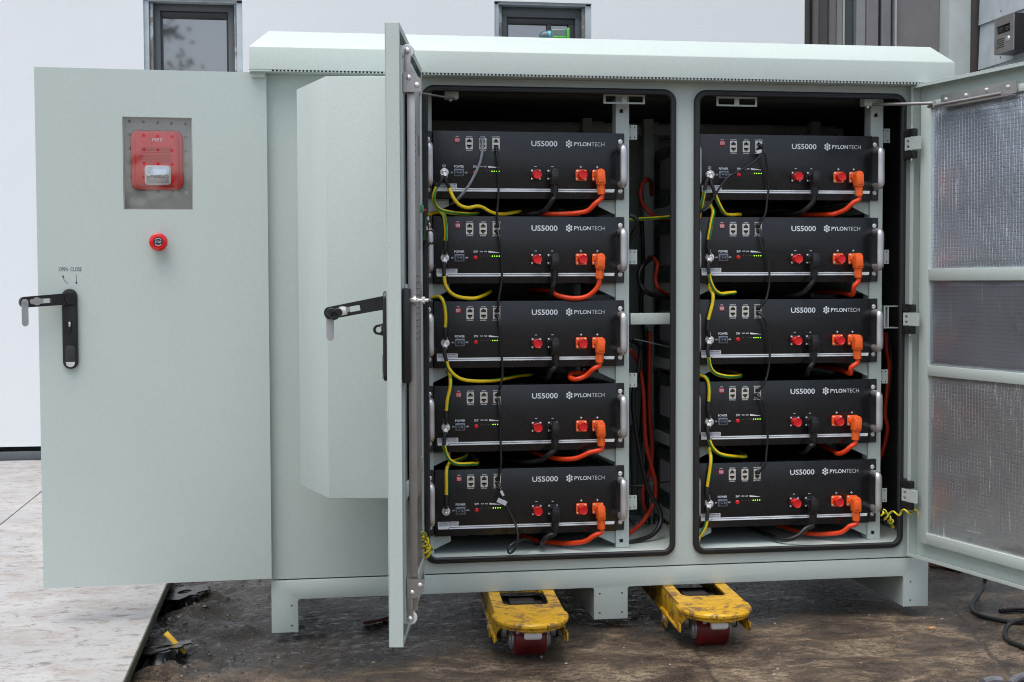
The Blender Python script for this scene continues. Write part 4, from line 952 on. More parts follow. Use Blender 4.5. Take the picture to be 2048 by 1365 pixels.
# pixel paths (u, v) with depth, measured on each cable
OR = {(0, 0): [(1198, 388, .015), (1190, 408, .018), (1173, 423, .028), (1138, 428, .045), (1094, 429, .07)],
      (0, 1): [(1199, 559, .015), (1192, 579, .02), (1172, 594, .028), (1143, 597, .035), (1114, 591, .05), (1103, 584, .07)],
      (0, 2): [(1192, 725, .015), (1186, 739, .02), (1172, 752, .03), (1153, 759, .035), (1140, 756, .05), (1145, 747, .08), (1170, 745, .11)],
      (0, 3): [(1191, 893, .015), (1178, 906, .02), (1156, 916, .03), (1130, 919, .045), (1100, 915, .08)],
      (0, 4): [(1195, 1056, .015), (1188, 1072, .02), (1170, 1083, .03), (1143, 1087, .05), (1110, 1086, .09), (1069, 1080, .13)],
      (1, 0): [(1712, 391, .015), (1706, 406, .018), (1692, 419, .028), (1673, 427, .045), (1656, 430, .06)],
      (1, 1): [(1710, 554, .015), (1708, 574, .02), (1704, 590, .045)],
      (1, 2): [(1706, 722, .015), (1702, 736, .02), (1700, 748, .04)],
      (1, 3): [(1709, 881, .015), (1701, 894, .02), (1689, 904, .03), (1675, 908, .05), (1667, 903, .09)],
      (1, 4): [(1706, 1042, .015), (1699, 1053, .02), (1685, 1064, .03), (1661, 1068, .05), (1614, 1067, .09)]}
BL = {(0, 0): [(1107, 388, .015), (1104, 402, .018), (1091, 420, .03), (1076, 427, .05), (1049, 429, .08)],
      (0, 1): [(1108, 559, .015), (1105, 575, .02), (1099, 590, .05)],
      (0, 2): [(1105, 727, .015), (1102, 743, .02), (1094, 756, .05)],
      (0, 3): [(1101, 893, .015), (1096, 910, .02), (1082, 921, .04), (1040, 924, .08)],
      (0, 4): [(1101, 1058, .015), (1097, 1072, .02), (1085, 1083, .025), (1085, 1090, .06)],
      (1, 0): [(1628, 392, .015), (1624, 407, .02), (1610, 420, .03), (1591, 428, .06)],
      (1, 1): [(1624, 554, .015), (1620, 572, .02), (1606, 586, .035), (1585, 592, .07)],
      (1, 2): [(1622, 724, .015), (1618, 738, .02), (1612, 752, .06)],
      (1, 3): [(1624, 882, .015), (1619, 894, .02), (1605, 907, .06)],
      (1, 4): [(1617, 1044, .015), (1611, 1058, .012), (1596, 1072, .012), (1572, 1080, .025), (1549, 1075, .06)]}
for key, pts in OR.items(): power_cable(key[0], key[1], False, pts)
for key, pts in BL.items(): power_cable(key[0], key[1], True, pts)
TG = {(0, 0): (888, 345), (0, 1): (889, 516), (0, 2): (888, 686), (0, 3): (891, 855), (0, 4): (891, 1023), (1, 0): (1417, 350), (1, 1): (1416, 514), (1, 2): (1415, 680), (1, 3): (1414, 843), (1, 4): (1415, 1007)}
TN = {}
def earth_wire(c, k, pts, nshr, label, upward=False):
    """pts run from the terminal; the first `nshr` px points are black heat-shrink"""
    TN[(c, k)] = TN.get((c, k), -1)+1
    tz = Vector((XB[c]+.0265, YR-.0045-.0036*TN[(c, k)], ZTP[c]-k*PITCH_Z-.0983))
    t = thing('earth_wire', label, 'wire', tz, 'yellow-green earth wires between the batteries')
    pp = P(pts); d0 = (pp[0]-tz).normalized(); sh = [tz+d0*.011+Vector((0, -.002, 0))]+pp[:nshr]
    g = G(); g.tube(sm(sh), [.0044]*len(sm(sh)), 12); part('heat_shrink', g, simple('matt_black_sleeve', (.022, .022, .023), .6), t)
    d = (pp[0]-tz).normalized()
    g = G(); g.tube([tz+d*.003+Vector((0, -.0012, 0)), tz+d*.014+Vector((0, -.0016, 0))], [.0062, .0050], 12, flat=(Vector((0, 1, 0)), .4)); g.turn(tz+Vector((0, .001, 0)), (0, -1, 0), [(0, .0098), (.0024, .0098), (.0028, .0092)], 22)
    part('ring_terminal', g, ZINC, t); g = G(); g.turn(tz+Vector((0, -.0016, 0)), (0, -1, 0), [(0, .0056), (.003, .0052), (.0042, .0036), (.0034, .0012)], 14); part('terminal_screw', g, CHROME, t)
    pp.append(pp[-1]+Vector((0, .22, .003)))
    g = G(); g.tube(sm(pp[nshr-1:]), .0047, 14, phase=random.uniform(.2, 1.4), twist=random.uniform(-5, 5)); part('jacket', g, YG, t)
y1, y2, y3 = .022, .028, .03
EW = [
 (0, 0, [(882, 362, y1), (873, 375, y2), (867, 392, .02), (869, 408, .025), (880, 420, .03), (904, 426, .035), (925, 428, .05), (943, 429, .07), (955, 428, .12)], 2, 'earth wire curling left below the top battery of the left rack'),
 (0, 0, [(892, 362, y1), (899, 377, y2), (906, 395, .02), (918, 410, .022), (935, 416, .025), (953, 413, .035), (966, 416, .045), (984, 426, .05), (1006, 429, .07), (1040, 424, .12)], 2, 'earth wire snaking right below the top battery of the left rack'),
 (0, 1, [(890, 500, y1), (891, 482, y1), (892, 464, .022), (890, 443, .024), (887, 430, .026), (879, 424, .035), (866, 427, .05), (850, 432, .08)], 2, 'earth wire dropping over the top left of the second battery, left rack'),
 (0, 1, [(888, 535, y1), (888, 553, y1), (890, 568, .022), (898, 583, .024), (913, 593, .03), (934, 597, .035), (955, 596, .05), (980, 583, .12)], 2, 'earth wire looping out below the second battery, left rack'),
 (0, 2, [(890, 668, y1), (891, 655, y1), (892, 638, .022), (890, 615, .024), (884, 598, .026), (875, 594, .04), (860, 598, .06), (850, 602, .08)], 2, 'earth wire arching over the top left of the middle battery, left rack'),
 (0, 2, [(889, 705, y1), (893, 723, y1), (897, 737, .022), (909, 751, .024), (926, 760, .03), (954, 763, .04), (985, 762, .06), (1008, 758, .08), (1036, 752, .12), (1065, 747, .18)], 2, 'long earth wire running right below the middle battery, left rack'),
 (0, 3, [(892, 838, y1), (893, 822, y1), (895, 800, .022), (900, 778, .024), (901, 762, .026), (899, 748, .045), (890, 742, .08), (880, 740, .12)], 2, 'earth wire falling straight onto the fourth battery, left rack'),
 (0, 3, [(889, 874, y1), (888, 891, y1), (891, 904, .022), (897, 918, .022), (909, 927, .026), (923, 929, .03), (943, 928, .05), (955, 926, .09)], 2, 'earth wire hooking right below the fourth battery, left rack'),
 (0, 4, [(892, 1006, y1), (893, 990, y1), (893, 960, .022), (893, 946, .024), (895, 934, .03), (901, 925, .045), (910, 922, .06), (924, 917, .09), (933, 908, .13)], 2, 'mostly yellow earth wire coming down onto the bottom battery, left rack'),
 (1, 0, [(1412, 366, y1), (1409, 382, y1), (1405, 402, .022), (1400, 425, .028), (1392, 440, .06)], 2, 'short earth wire leaning left below the top battery, right rack'),
 (1, 0, [(1423, 368, y1), (1430, 388, y1), (1436, 404, .022), (1446, 423, .03), (1455, 430, .05), (1480, 430, .1)], 2, 'short earth wire leaning right below the top battery, right rack'),
 (1, 1, [(1416, 498, y1), (1417, 480, y1), (1420, 463, .022), (1424, 440, .024), (1427, 425, .026), (1422, 413, .04), (1412, 410, .07)], 2, 'earth wire bending over the top of the second battery, right rack'),
 (1, 1, [(1416, 532, y1), (1418, 549, y1), (1421, 563, .022), (1429, 580, .024), (1441, 588, .03), (1456, 587, .04), (1468, 585, .07)], 2, 'earth wire sweeping below the second battery, right rack'),
 (1, 2, [(1415, 660, y1), (1417, 640, y1), (1421, 624, .022), (1425, 608, .024), (1426, 590, .026), (1419, 578, .04), (1413, 566, .07)], 2, 'earth wire dropping onto the middle battery, right rack'),
 (1, 2, [(1415, 700, y1), (1417, 715, y1), (1420, 733, .022), (1429, 746, .024), (1445, 752, .03), (1466, 754, .05), (1480, 750, .1)], 2, 'earth wire curving below the middle battery, right rack'),
 (1, 3, [(1416, 822, y1), (1418, 803, y1), (1419, 783, .022), (1417, 765, .024), (1410, 754, .028), (1398, 751, .045), (1388, 752, .08)], 2, 'mostly yellow earth wire arching onto the fourth battery, right rack'),
 (1, 3, [(1415, 862, y1), (1418, 880, y1), (1424, 894, .022), (1434, 905, .024), (1448, 911, .03), (1474, 914, .06), (1490, 912, .1)], 2, 'earth wire curving below the fourth battery, right rack'),
 (1, 4, [(1414, 990, y1), (1415, 974, y1), (1420, 940, .022), (1422, 918, .024), (1419, 900, .04), (1414, 890, .08)], 2, 'earth wire dropping onto the bottom battery, right rack'),
 (1, 4, [(1415, 1025, y1), (1414, 1042, y1), (1409, 1058, .022), (1398, 1075, .022), (1388, 1086, .03)], 2, 'earth wire slanting left below the bottom battery, right rack')]
for a in EW: earth_wire(*a)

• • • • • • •

**Task to carry out**:
List all lines above in which the string "part" appears.

**Written answer**:
The Blender Python script for this scene continues. Write part 4, from line 952 on. More parts follow. Use Blender 4.5. Take the picture to be 2048 by 1365 pixels.
    g = G(); g.tube(sm(sh), [.0044]*len(sm(sh)), 12); part('heat_shrink', g, simple('matt_black_sleeve', (.022, .022, .023), .6), t)
    part('ring_terminal', g, ZINC, t); g = G(); g.turn(tz+Vector((0, -.0016, 0)), (0, -1, 0), [(0, .0056), (.003, .0052), (.0042, .0036), (.0034, .0012)], 14); part('terminal_screw', g, CHROME, t)
    g = G(); g.tube(sm(pp[nshr-1:]), .0047, 14, phase=random.uniform(.2, 1.4), twist=random.uniform(-5, 5)); part('jacket', g, YG, t)